/Driftwood

Driftwood 2D Tiling Game Engine and Development Suite

Primary LanguagePythonMIT LicenseMIT

Driftwood 2D

  • Copyright (c) 2014-2017 Sei Satzparad and Paul Merrill
  • Released under the MIT license.

Driftwood 2D with Tiled and Console

The Driftwood 2D Tiling Game Engine and Development Suite is a game engine and related set of tools designed for the purpose of allowing a novice to develop a fully featured tile-based 2D game. Driftwood 2D is currently undergoing heavy alpha-stage development and should not be considered stable. API changes will occur frequently at this stage. However, it is currently suitable for making very simple exploration-style games.

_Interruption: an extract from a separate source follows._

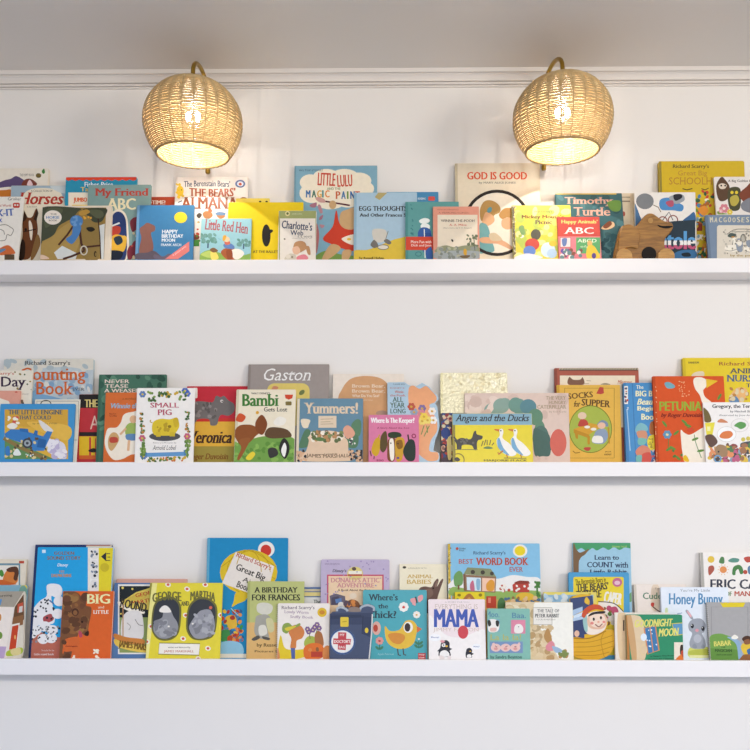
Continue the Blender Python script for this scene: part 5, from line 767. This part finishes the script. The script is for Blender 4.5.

The engine loads a world package made of images, sounds, maps, descriptive files, and scripts, and then passes itself to the scripts as an interface to its internal API. From there, the scripts in the world package interact with and control the engine to perform its functions, resulting in a playable game. All public functions in the engine are accessible through the scripts. Maps are designed in Tiled and saved in JSON format, and the engine config file and entity descriptor files are also written in JSON.

Current features include:

  • Infinite graphical and walkable layers
  • Resource caching
  • Virtual filesystem for game data and patches, supporting zip files
  • Tile and sprite animations
  • Sound effects and music
  • Configurable input handling
  • Timed callbacks
  • Lightmaps
  • Graphical occlusion
  • Lazy map loading
  • Rudimentary database for saving data between plays
  • Simple widgets with TTF font support
  • Powerful entity and widget description in JSON with Jinja2
  • Fully scriptable in Python 3
  • Developer console accessible during runtime

...and more on the way!

Requirements

Running

On Linux releases prior to Alpha-0.0.11, the source release contains everything necessary. Simply run make in the top directory, and if all of your prerequisites are installed and the make completes sucessfully, you can run bin/driftwood from the top directory to start the engine.

On Linux releases Alpha-0.0.11 and afterwards, the project has been split into subdirectories, which are not included in the source release zip. Instead, you can download the Linux binary release, and just run ./driftwood in the top directory. For the source release, you must run git submodule init and git submodule update in the top directory, and then you can run make and bin/driftwood like before.

On Windows, simply download the Windows binary release and run Driftwood.exe in the top directory, either through the command line or by double clicking. The Windows binary release ships with all of its prerequisites, so it should just work. Alternatively you can download the source release and run the Driftwood.bat batch file, assuming you have installed all of the prerequisites manually.

On all releases, running the driftwood executable with the --help option will present a list of command line options. You can select a game from the data directory by running with --path game-directory-name.

A Linux binary release is made from source by running make release, and is placed in the newly created release/ directory. Making Windows binaries is not currently documented, but we make them using using pyinstaller.

For development testing, you can run python3 src from the top directory to run the engine from source without compiling.